Özetle, Osmanlı Belgelerinde Çankırı kitabı
Çankırı Araştırmacılarının konu ve belge bağlamında başlangıç noktası,
Çankırı’nın tuz-toz ikileminde kalan insanlarınının ufkunu açacak bir kültür atlası,
Fiziki ve sanatsal yapısıyla Çankırı literatüründe çıtayı yükselten bir değer,
Ve 1300’lü yıllara kadar inen belgeleriyle Şehrin Tapusu olmaya namzet bir çalışmadır.

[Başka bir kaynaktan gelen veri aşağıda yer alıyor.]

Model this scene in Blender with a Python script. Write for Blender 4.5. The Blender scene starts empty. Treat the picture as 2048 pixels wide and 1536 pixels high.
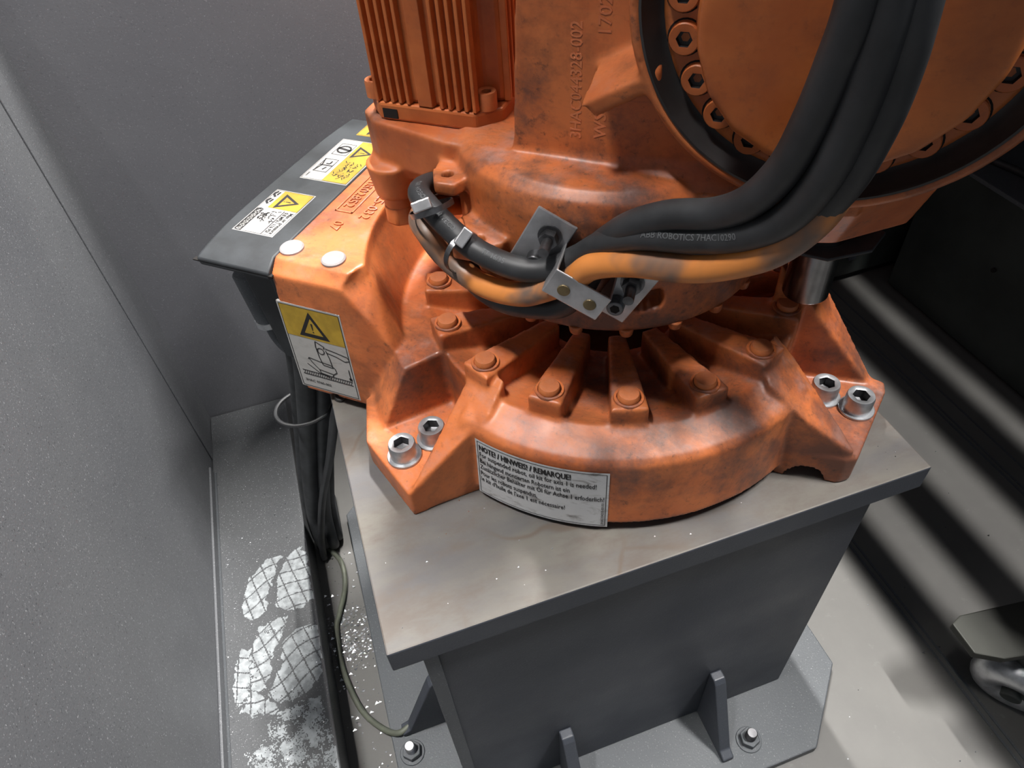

Osmanlı Belgelerinde Çankırı kitabından dikkatimi çeken birkaç alıntı:
Belge: “Çankırı’da her sene düzenlenen Yapraklı Panayırınınemiyet içinde sona erdiğine dair Çankırı Kaymakamı Ahmet Rüştü’nün yazısı. Bu yazıda, Yapraklı panayırının Anadolu’ya açılan panayırların en kalabalığı olduğu; Halep, Kayseri, Darende, Kastamonu ve sair yerlerden tüccarların katıldığı; geliş-gidiş ve ikamet süresince herhangi bir uygunsuzluk yaşanmadığı; panayırın emniyet içersinde son bulmasının tüccarlar ve halk tarafından memnuniyetle karşılandığı gibi hususlardan da bahsedilmektedir.” 27 Ağustos 1862
Yorum: Bugün ilimizi yönetenler Çankırı’nın Cumhuriyet kurulduğunda görece olarak diğer bir çok ilden daha önde olmasına rağmen bugün neden bu kadar geri kaldığı konusu araştırtırma konusu yaptırmalılar.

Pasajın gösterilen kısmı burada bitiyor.